Head of the Herd

Brownlie takes over as Mammoth President/COO
There was a point in my conversation this week with Mark Brownlie where I suggested he was a low-key, consensus-type leader.
Maybe I was led to believe this by his relaxed demeanor, or by the friendly chirps and waves of those who passed by his office door during our conversation, but Brownlie was quick to set the record straight.
Brownlie, 47, who started his career at Mammoth in 1997 in the race department, is passionate about being the best. His goal is to offer the best on-mountain ski experience in the world—and if that’s your goal, low-key is not the way to get there.
When asked what frustrates him most when it comes to managing people, he said, “Having a contentment with mediocrity would be my biggest disappointment.”
Brownlie grew up in a village at the base of Cairn Gorm, one of Scotland’s five ski resorts.
His grandfather was a rancher – at one time he raised 2,500 sheep and about 170 Angus cows.
Brownlie was the only heir of his generation and fully expected that ranching was his future.
There was just one problem: He really, really liked to ski.
As a teenager, Brownlie worked part-time at the local ski school. There, he met a lad named Finlay Torrance. Torrance ended up playing a significant role in Brownlie’s life in two ways:
1.) It was Torrance who met Glen Plake in New Zealand about six years later (Plake was one of their mutual idols for his role in Greg Stump’s 1988 film “Blizzard of Aahhhs”). Torrance convinced Brownlie to come down to New Zealand to work during the winter of ‘92. Brownlie told his grandfather he was going to New Zealand to learn how to shear sheep better. Even grandpa didn’t believe him.
This set Brownlie on a course for the next decade to work the ski season in both hemispheres.
2.) It was Torrance (again) who invited Brownlie to Mammoth in June, 1997, and John Armstrong who ended up hiring Brownlie for that upcoming ‘97-’98 ski season.

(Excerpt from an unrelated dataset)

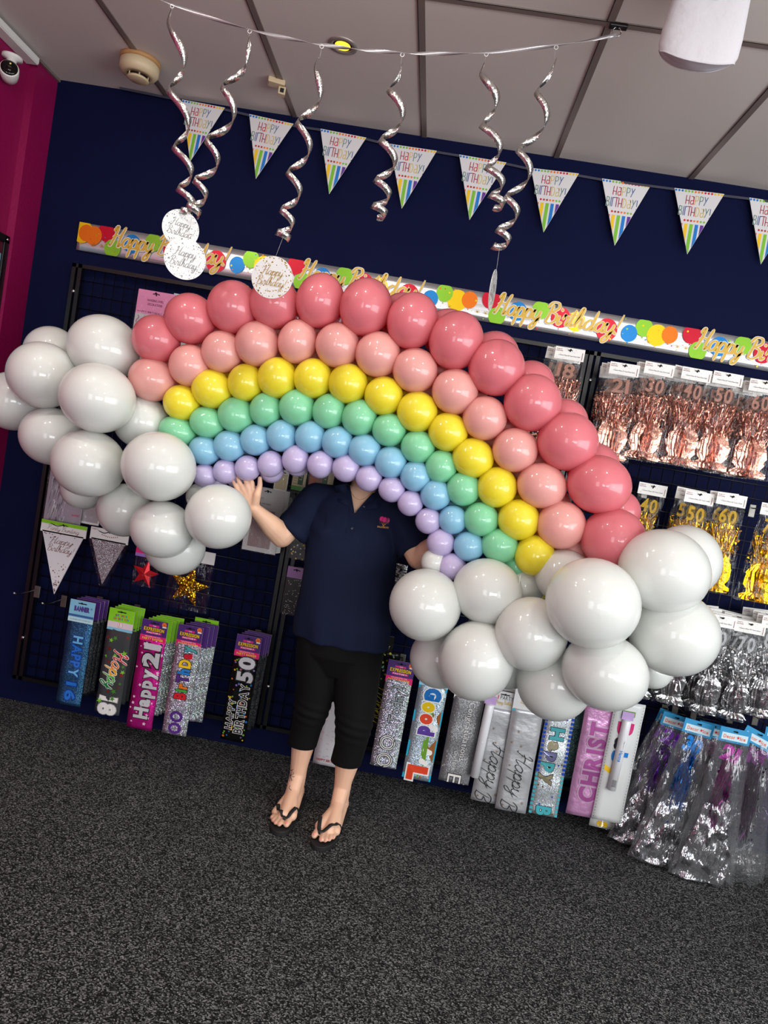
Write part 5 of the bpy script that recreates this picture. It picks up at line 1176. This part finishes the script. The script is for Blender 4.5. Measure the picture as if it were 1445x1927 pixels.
# flip-flops
M_eva = mat('black rubber', (20, 20, 21), .7)
def flipflop(heel, toes, side):
    big, lit = toes[0][0], toes[4][0]; tipm = toes[1][0]; ax = (V((tipm.x, tipm.y, 0))-V((heel.x, heel.y, 0))); L = ax.length; ax.normalize(); pr = V((-ax.y, ax.x, 0))
    H0_ = V((heel.x, heel.y, 0))-ax*.038; Lt = L+.038+.024
    s = 1 if pr.dot(big-tipm) > 0 else -1
    prof = [(0, .018, .018), (.06, .034, .033), (.2, .036, .034), (.45, .036, .038), (.7, .046, .048), (.85, .046, .044), (.95, .036, .030), (1.0, .016, .010)]
    outl = [(u, s*a) for u, a, c in prof]+[(u, -s*c) for u, a, c in prof[::-1]]
    pts = [H0_+ax*Lt*u+pr*w for u, w in outl]; b = MB(); n = len(pts)
    # smooth the outline
    P = catmull([(p.x, p.y) for p in pts]+[(pts[0].x, pts[0].y)], 4)[:-1]; n = len(P)
    b.add([(x, y, .0) for x, y in P]+[(x, y, .019) for x, y in P], [tuple(range(n))[::-1], tuple(range(n, 2*n))]+[(k, (k+1) % n, n+(k+1) % n, n+k) for k in range(n)], M_eva)
    o = b.build('flip_flop', person, bevel=.003)
    post = toes[0][0].lerp(toes[1][0], .55)+V((0, .02, 0)); post.z = .02
    def top(x, y):
        h = bv.ray_cast(V((x, y, .13)), V((0, 0, -1))); return max(h[0].z, .02)+.003 if h[0] else .022
    mid = (big+lit)/2
    for a_, wd in ((H0_+ax*Lt*.58+pr*s*.045, 0), (H0_+ax*Lt*.58-pr*s*.049, 1)):
        path = [V((post.x, post.y, .018)), V((post.x, post.y, top(post.x, post.y)+.008))]
        for k in range(1, 7):
            u = k/6; q = post.lerp(a_, u)+ax*.012*math.sin(u*PI); path.append(V((q.x, q.y, top(q.x, q.y) if k < 6 else .012)))
        b = MB(); vs = []; P2 = catmull([tuple(p) for p in path], 3)
        for i, p_ in enumerate(P2):
            p_ = V(p_); t_ = (V(P2[min(i+1, len(P2)-1)])-V(P2[max(i-1, 0)])).normalized(); sd = t_.cross(V((0, 0, 1)) if abs(t_.z) < .95 else ax); sd.normalize(); w_ = .0035+.004*min(1, i/8)
            nn_ = sd.cross(t_).normalized(); nn_ = nn_ if nn_.z > 0 else -nn_
            vs += [tuple(p_+sd*w_+nn_*.002), tuple(p_-sd*w_+nn_*.002), tuple(p_-sd*w_-nn_*.001), tuple(p_+sd*w_-nn_*.001)]
        b.add(vs, [(4*i+k, 4*i+(k+1) % 4, 4*i+4+(k+1) % 4, 4*i+4+k) for i in range(len(P2)-1) for k in range(4)], M_eva, True); b.build('strap', o)
flipflop(hlL, tl_, 1); flipflop(hlR, tr_, -1)
# ------------------------------------------------------------------ balloon rainbow
rb = thing('balloon_rainbow', 'pastel balloon rainbow arch with a cloud of white balloons at each end', 'balloon arch', (0, -.8, 1.3))
RO = V((0, -.8, 1.3))
def balloon_mesh(mt):
    b = MB(); prof = []; N = 26
    for k in range(N+1):
        a = PI*k/N; h = -math.cos(a); r = math.sin(a)
        if h > .3: r *= 1-.10*((h-.3)/.7)**1.5; h = h+.06*((h-.3)/.7)**2
        prof.append((r if k not in (0, N) else 0, h))
    prof = prof[:-1]+[(.05, 1.10), (.035, 1.14), (.07, 1.18), (.0, 1.18)]
    b.lathe(prof, mt, 40, 'y'); me = bpy.data.meshes.new('balloon'); me.from_pydata(b.v, [], b.f); me.materials.append(mt); me.polygons.foreach_set('use_smooth', [True]*len(me.polygons)); me.update(); return me
BC = {'coral': balloon_mat('coral latex', (232, 128, 138), .28, (240, 55, 75)), 'salmon': balloon_mat('salmon latex', (244, 178, 170), .25, (245, 110, 90)), 'yellow': balloon_mat('yellow latex', (250, 234, 52), .22, (250, 212, 10)),
      'mint': balloon_mat('mint latex', (142, 224, 174), .22, (90, 215, 140)), 'blue': balloon_mat('baby blue latex', (148, 206, 234), .22, (90, 180, 225)), 'lilac': balloon_mat('lilac latex', (208, 194, 232), .22, (180, 150, 220)), 'white': balloon_mat('white latex', (229, 231, 226), .2)}
BM = {k: balloon_mesh(m) for k, m in BC.items()}
def balloon(col, px, py, rx, ry, dy):
    Y = -.79-.11*at(px, py, -.8).x+dy; p = at(px, py, Y); k = depth(p)/FPX
    o = bpy.data.objects.new(col+'_balloon', BM[col]); COL.objects.link(o); o.parent = rb; o.location = p-RO
    o.scale = (rx*k, (rx+ry)/2*k, ry*k); o.rotation_euler = (random.uniform(-.08, .08), ROLL, random.uniform(-.08, .08)); return o
ROWS = {
 'coral': [(294, 638, 44, 44), (358, 600, 47, 46), (438, 578, 47, 48), (516, 571, 46, 46), (602, 566, 44, 50), (688, 578, 48, 53), (776, 604, 47, 52), (858, 641, 50, 54), (934, 692, 52, 52), (1002, 758, 53, 53), (1068, 831, 56, 54), (1127, 912, 59, 54), (1154, 1015, 59, 58)],
 'salmon': [(286, 714, 43, 40), (357, 688, 38, 39), (418, 662, 38, 39), (484, 647, 41, 42), (560, 643, 36, 41), (635, 650, 41, 41), (711, 667, 42, 42), (781, 697, 42, 41), (856, 737, 43, 42), (912, 787, 41, 41), (969, 847, 42, 41), (1019, 914, 46, 42), (1056, 988, 45, 45)],
 'yellow': [(342, 758, 34, 33), (399, 732, 38, 36), (462, 720, 33, 35), (522, 711, 37, 38), (589, 712, 36, 37), (655, 722, 37, 37), (722, 745, 36, 36), (785, 775, 38, 38), (843, 813, 37, 36), (890, 862, 39, 37), (935, 917, 37, 38), (976, 978, 39, 38), (1006, 1045, 37, 38)],
 'mint': [(334, 812, 35, 28), (390, 795, 33, 29), (444, 781, 34, 33), (500, 771, 30, 32), (559, 767, 34, 34), (619, 774, 31, 33), (676, 786, 33, 34), (732, 809, 32, 31), (786, 841, 32, 31), (830, 878, 30, 31), (872, 920, 32, 32), (905, 977, 33, 32), (940, 1027, 35, 32)],
 'blue': [(385, 848, 30, 27), (432, 839, 30, 29), (481, 828, 29, 29), (530, 820, 29, 30), (584, 822, 29, 30), (635, 832, 30, 30), (686, 847, 31, 30), (735, 870, 30, 30), (782, 896, 29, 29), (820, 931, 29, 29), (852, 978, 27, 27), (882, 1028, 29, 28)],
 'lilac': [(385, 895, 23, 22), (424, 887, 23, 23), (466, 881, 24, 24), (509, 873, 24, 25), (556, 864, 25, 27), (603, 874, 25, 26), (651, 881, 26, 26), (694, 900, 25, 25), (737, 921, 25, 24), (772, 947, 24, 24), (806, 980, 24.5, 24.5), (829, 1021, 26, 26), (850, 1066, 27, 25)],
}
for col, L in ROWS.items():
    dz = {'coral': 0, 'salmon': .01, 'yellow': .02, 'mint': .03, 'blue': .035, 'lilac': .04}[col]
    for px, py, rx, ry in L: balloon(col, px, py, rx*1.02, ry*1.02, dz)
for px, py, r in ((757, 598, 46), (842, 629, 47), (930, 671, 47), (998, 724, 45), (1060, 796, 46), (1116, 882, 49), (1162, 963, 42)): balloon('coral', px, py, r, r, .15)
for px, py in ((396, 622), (476, 610), (560, 600), (645, 606)): balloon('coral', px, py, 42, 42, .13)
# the far balloon of each pair, glimpsed through the gaps
for col, L, r in (('salmon', ROWS['salmon'], 37), ('yellow', ROWS['yellow'], 33), ('mint', ROWS['mint'], 29), ('blue', ROWS['blue'], 26)):
    for a, c in zip(L, L[1:]): balloon(col, (a[0]+c[0])/2, (a[1]+c[1])/2, r, r, .13)
for px, py in ((405, 905), (446, 895), (511, 886), (560, 874)): balloon('lilac', px, py, 23, 23, .10)
balloon('mint', 972, 1066, 30, 30, .08); balloon('yellow', 1000, 1108, 30, 30, .16); balloon('salmon', 1078, 1040, 40, 40, .1)
WH = [(97, 664, 50, 49, .13), (195, 655, 67, 61, .03), (80, 706, 63.5, 62, -.05), (26, 755, 56, 55, .07), (184, 749, 70, 65, -.13), (97, 821, 58, 54, 0), (167, 872, 68, 63, -.10), (266, 794, 52, 50, .05), (299, 878, 69, 65, -.15), (157, 918, 42, 41, .12), (234, 960, 50, 50, .03), (305, 996, 59, 54, -.10), (329, 1029, 57, 53, .02), (411, 972, 62, 61, -.11), (376, 935, 26, 26, .06),
      (800, 1138, 68, 68, -.05), (917, 1113, 66, 62, -.02), (999, 1193, 68, 70, -.10), (1115, 1135, 88, 85, -.22), (896, 1243, 71, 75, -.07), (1138, 1264, 81, 71, -.15), (1043, 1286, 70, 69, -.02), (828, 1238, 57, 57, .08), (1249, 1075, 84, 79, -.10), (1287, 1056, 67, 68, .05), (1268, 1192, 83, 79, -.05), (1062, 1085, 56, 52, .02), (818, 1058, 26, 26, .05), (958, 1255, 42, 42, .08), (1230, 1262, 34, 34, .1), (984, 1100, 42, 42, .09), (1180, 1120, 60, 60, .1), (930, 1180, 50, 50, .12)]
for px, py, rx, ry, dy in WH: balloon('white', px, py, rx, ry, dy)
b = MB(); q = at(352, 940, -.74)-RO
for k in range(3): b.tube([tuple(q+V((.012*k, .0, .0))), tuple(q+V((.008*k+.01, .005, -.012))), tuple(q+V((.02+.004*k, .0, -.002)))], .0035, BC['white'], 6)
b.build('balloon_knot', rb)
q = at(979, 1082, -.9)-RO; b = MB(); b.tube([tuple(q), tuple(q+V((.002, 0, -.03))), tuple(q+V((0, .02, -.06)))], .001, M_wp, 5); b.build('tie_string', rb)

Torrance, by the way, currently serves as Mammoth’s Director of Base Operations.
Brownlie moved to Mammoth full-time in 2002 when he became head coach of the Mammoth Mountain Ski and Snowboard team.

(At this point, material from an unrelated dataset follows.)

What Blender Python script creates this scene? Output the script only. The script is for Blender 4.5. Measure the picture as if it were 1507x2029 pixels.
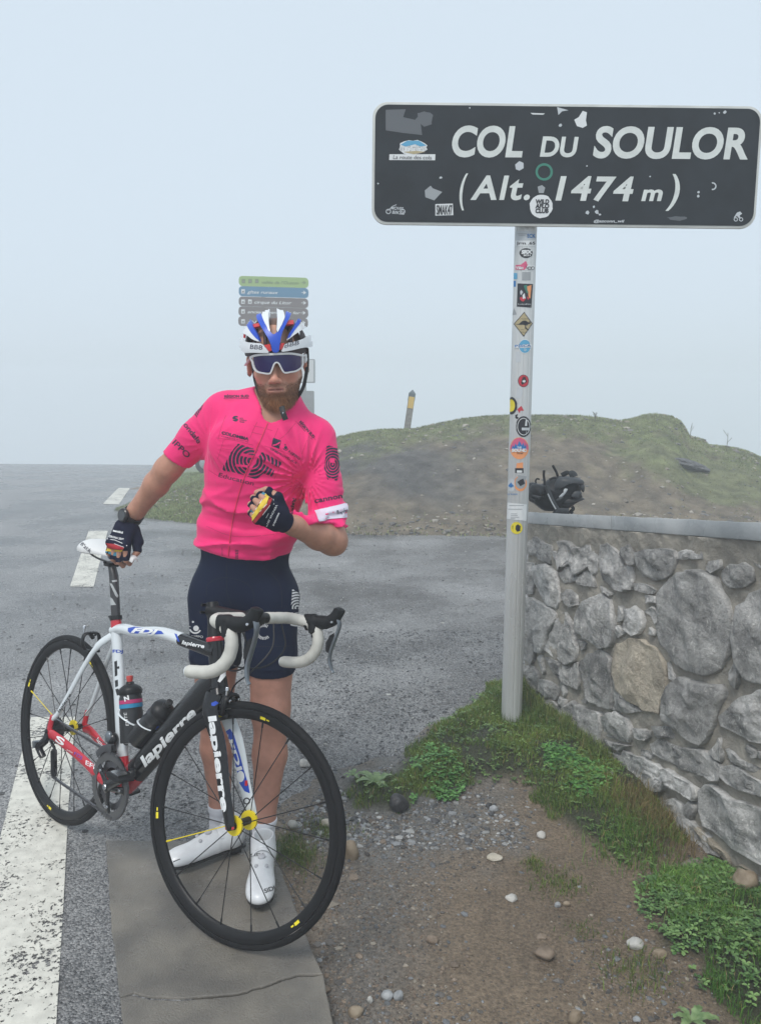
import bpy, bmesh, math, random
import numpy as np
from mathutils import Vector, Matrix
from mathutils.bvhtree import BVHTree
random.seed(7); RNG = np.random.default_rng(7)
PI = math.pi
A = lambda *x: np.array(x, dtype=float)

# ------------------------------------------------------------ camera, sky, sun, exposure
FPX, PITCH, ROLL, EYE = 1578.47, math.radians(7.5852), math.radians(-.393), 1.4919
_c, _s = math.cos(ROLL), math.sin(ROLL)
_R0, _U0 = A(1, 0, 0), A(0, math.sin(PITCH), math.cos(PITCH))
CF = A(0, math.cos(PITCH), -math.sin(PITCH))
CR, CU = _c*_R0 - _s*_U0, _s*_R0 + _c*_U0
CAM = A(0, 0, EYE)
scene = bpy.context.scene
for o in list(bpy.data.objects): bpy.data.objects.remove(o)
cam_data = bpy.data.cameras.new('camera'); cam = bpy.data.objects.new('camera', cam_data)
scene.collection.objects.link(cam); scene.camera = cam
cam_data.sensor_fit = 'VERTICAL'; cam_data.sensor_height = 24.0; cam_data.lens = 24.0*FPX/2029
cam_data.clip_start = .05; cam_data.clip_end = 900
_m = Matrix(((CR[0], CU[0], -CF[0], 0), (CR[1], CU[1], -CF[1], 0), (CR[2], CU[2], -CF[2], EYE), (0, 0, 0, 1)))
cam.matrix_world = _m

world = bpy.data.worlds.new("World"); scene.world = world; world.use_nodes = True
wn = world.node_tree; wn.nodes.clear()
_o = wn.nodes.new('ShaderNodeOutputWorld'); _b = wn.nodes.new('ShaderNodeBackground'); _b.inputs[1].default_value = .1
_sky = wn.nodes.new('ShaderNodeTexSky'); _sky.sky_type = 'NISHITA'; _sky.sun_disc = False
SUN_EL, SUN_ROT = math.radians(58), math.radians(205)
_sky.sun_elevation = SUN_EL; _sky.sun_rotation = SUN_ROT; _sky.air_density = 1.0; _sky.dust_density = 3.0
_mx = wn.nodes.new('ShaderNodeMix'); _mx.data_type = 'RGBA'; _mx.inputs[0].default_value = .9
_mx.inputs[7].default_value = (5.3, 6.1, 6.8, 1)          # the even white of thick cloud
wn.links.new(_sky.outputs[0], _mx.inputs[6]); wn.links.new(_mx.outputs[2], _b.inputs[0]); wn.links.new(_b.outputs[0], _o.inputs[0])
sun_d = bpy.data.lights.new('sun', 'SUN'); sun_d.energy = 1.5; sun_d.angle = math.radians(22); sun_d.color = (1, .97, .93)
sun = bpy.data.objects.new('sun', sun_d); scene.collection.objects.link(sun)
_sd = Vector((math.sin(SUN_ROT)*math.cos(SUN_EL), math.cos(SUN_ROT)*math.cos(SUN_EL), math.sin(SUN_EL)))
sun.rotation_euler = _sd.to_track_quat('Z', 'Y').to_euler(); sun.location = (0, 0, 30)
scene.view_settings.view_transform = 'Standard'; scene.view_settings.look = 'None'
scene.view_settings.gamma = 1; scene.view_settings.use_curve_mapping = False
scene.view_settings.exposure = 0.5
scene.render.engine = 'CYCLES'
scene.cycles.max_bounces = 8; scene.cycles.diffuse_bounces = 3; scene.cycles.glossy_bounces = 3
scene.cycles.transmission_bounces = 4; scene.cycles.volume_bounces = 4
scene.cycles.use_denoising = True

# ------------------------------------------------------------ pixel <-> place
def ray(px, py): return CF + (px-753.5)/FPX*CR - (py-1014.5)/FPX*CU
def atY(px, py, Y): d = ray(px, py); return CAM + d*(Y/d[1])
def atz(px, py, z=0.): d = ray(px, py); return CAM + d*((z-EYE)/d[2])
def atplane(px, py, P, N):
    d = ray(px, py); return CAM + d*(np.dot(A(*P)-CAM, N)/np.dot(d, N))

# ------------------------------------------------------------ objects
COL = scene.collection
def tagit(o, label=None, cat=None, group=None, kind=None):
    if label: o['label'] = label
    if cat: o['category'] = cat
    if group: o['group'] = group
    if kind: o['kind'] = kind
    return o
WM = {}                                   # thing name -> world matrix of its root
def thing(name, label, cat, loc=(0, 0, 0), M=None, group=None, kind=None):
    o = bpy.data.objects.new(name, None); COL.objects.link(o); o.empty_display_size = .1
    W = Matrix.Translation(Vector(loc)) @ (M.to_4x4() if M is not None else Matrix.Identity(4))
    o.matrix_world = W; WM[o.name] = W
    return tagit(o, label, cat, group, kind)
def root_matrix(p):
    while p is not None:
        if p.name in WM: return WM[p.name]
        p = p.parent
    return Matrix.Identity(4)
def mesh_from(name, V, F, mats, MI=None, smooth=True, colors=None):
    me = bpy.data.meshes.new(name)
    if isinstance(F, np.ndarray):
        n, k = F.shape
        me.vertices.add(len(V)); me.vertices.foreach_set('co', np.asarray(V, dtype=np.float32).ravel())
        me.loops.add(n*k); me.loops.foreach_set('vertex_index', F.astype(np.int32).ravel())
        me.polygons.add(n); me.polygons.foreach_set('loop_start', np.arange(0, n*k, k, dtype=np.int32))
        me.update(calc_edges=True); me.validate()
    else:
        me.from_pydata([tuple(v) for v in V], [], F); me.update()
    for m in (mats if isinstance(mats, (list, tuple)) else [mats]): me.materials.append(m)
    if MI is not None and len(MI) == len(me.polygons): me.polygons.foreach_set('material_index', np.asarray(MI, dtype=np.int32))
    me.polygons.foreach_set('use_smooth', np.full(len(me.polygons), bool(smooth)))
    if colors is not None:
        ca = me.color_attributes.new('Col', 'FLOAT_COLOR', 'POINT')
        c4 = np.ones((len(V), 4), dtype=np.float32); c4[:, :3] = colors
        ca.data.foreach_set('color', c4.ravel())
    return me
def put(name, me, parent=None, **kw):
    o = bpy.data.objects.new(name, me); COL.objects.link(o)
    if parent is not None: o.parent = parent
    return tagit(o, **kw)
def tolocal(V, parent):
    if parent is None: return V
    W = np.array(root_matrix(parent).inverted()); V = np.asarray(V, float)
    return V @ W[:3, :3].T + W[:3, 3]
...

One of his prize pupils, Stacey Cook, became an Olympian. In fact, Cook was exiting Brownlie’s office as I arrived this week. Their bond is forever strong.
Another one of Brownlie’s racers was Eric Mann, son of Mammoth’s Vice-President of Mountain Operations Clifford Mann, who has almost a half-century of experience working at Mammoth.
Brownlie said that, via Clifford, he began learning about all aspects of ski area operations, and also ended up working with Rusty Gregory, Greg Dallas, Pam Murphy and Bill Cockroft on various projects in the years after he was hired by MMSA full-time.
He became Vice-President of Mountain Operations in 2012-2013.
“The complexity of opening this place [Mammoth] is totally unique [within the ski industry],” says Brownlie. “And in Mammoth, it’s about getting open … we never consider saying no until we’ve exhausted every way of trying to say yes.”